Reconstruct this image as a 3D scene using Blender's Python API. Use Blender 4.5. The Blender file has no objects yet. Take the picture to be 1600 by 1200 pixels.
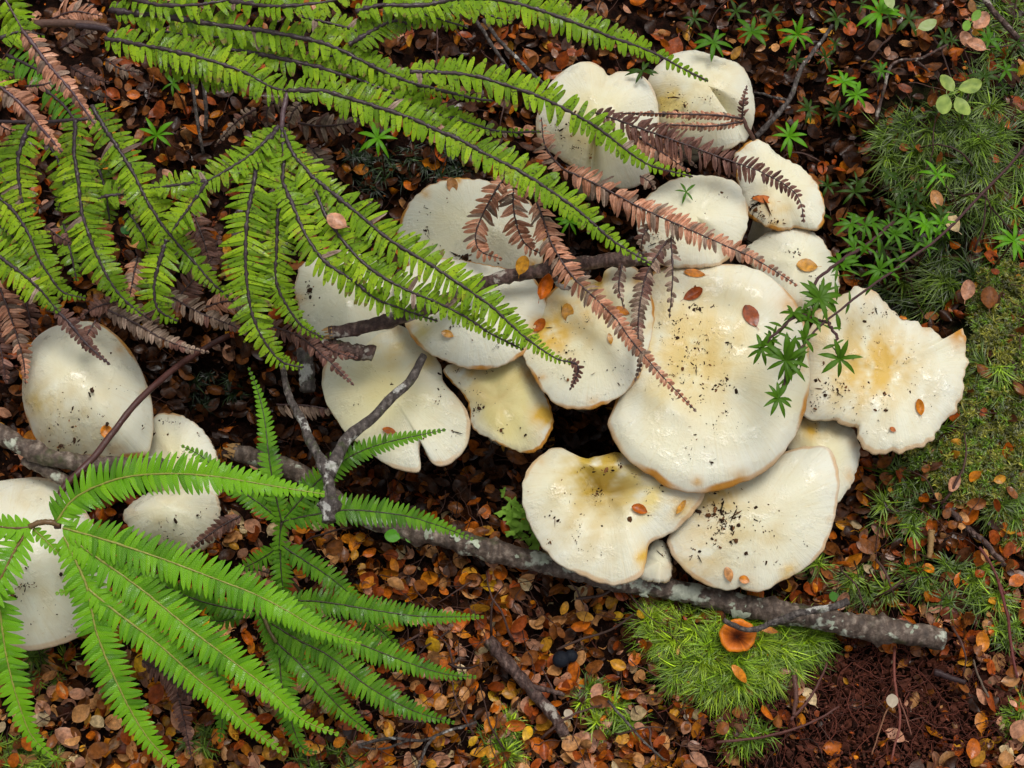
import bpy, math, random
import numpy as np
from mathutils import Matrix, Vector

random.seed(7)
RNG = np.random.default_rng(7)
SC = bpy.context.scene
COL = SC.collection

# ------------------------------------------------------------------ camera
TILT = math.radians(18.0)          # from straight down
DIST = 1.0
WID = 0.65                         # frame width at unit distance
cam = bpy.data.cameras.new("camera")
cam_ob = bpy.data.objects.new("camera", cam)
COL.objects.link(cam_ob)
cam.sensor_width = 36.0
cam.lens = 36.0 / WID
cam.clip_start = 0.01
cam.clip_end = 200.0
CAMP = np.array([0.0, -math.sin(TILT) * DIST, math.cos(TILT) * DIST])
cam_ob.location = CAMP
cam_ob.rotation_euler = (TILT, 0, 0)
SC.camera = cam_ob

# ------------------------------------------------------------------ daylight
SUN_EL, SUN_AZ = math.radians(68), math.radians(28)    # azimuth clockwise from +y
world = bpy.data.worlds.new("World")
SC.world = world
world.use_nodes = True
wn = world.node_tree
bg = wn.nodes["Background"]
sky = wn.nodes.new("ShaderNodeTexSky")
sky.sky_type = 'NISHITA'
sky.sun_disc = False
sky.sun_elevation = SUN_EL
sky.sun_rotation = SUN_AZ
sky.dust_density = 4.0
sky.ozone_density = 0.6
hs = wn.nodes.new("ShaderNodeHueSaturation")
hs.inputs["Saturation"].default_value = 0.22            # a grey, clouded sky
wn.links.new(sky.outputs[0], hs.inputs["Color"])
wn.links.new(hs.outputs[0], bg.inputs[0])
bg.inputs[1].default_value = 0.122
sun = bpy.data.lights.new("sun", 'SUN')
sun.energy = 1.35
sun.angle = math.radians(27)
sun.color = (1.0, 0.96, 0.90)
sun_ob = bpy.data.objects.new("sun", sun)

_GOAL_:
From the first line above to the line containing "COL = SC.collection", repeat each line exactly. Pictures stay out.

_EXERCISE RESPONSE_:
Reconstruct this image as a 3D scene using Blender's Python API. Use Blender 4.5. The Blender file has no objects yet. Take the picture to be 1600 by 1200 pixels.
import bpy, math, random
import numpy as np
from mathutils import Matrix, Vector

random.seed(7)
RNG = np.random.default_rng(7)
SC = bpy.context.scene
COL = SC.collection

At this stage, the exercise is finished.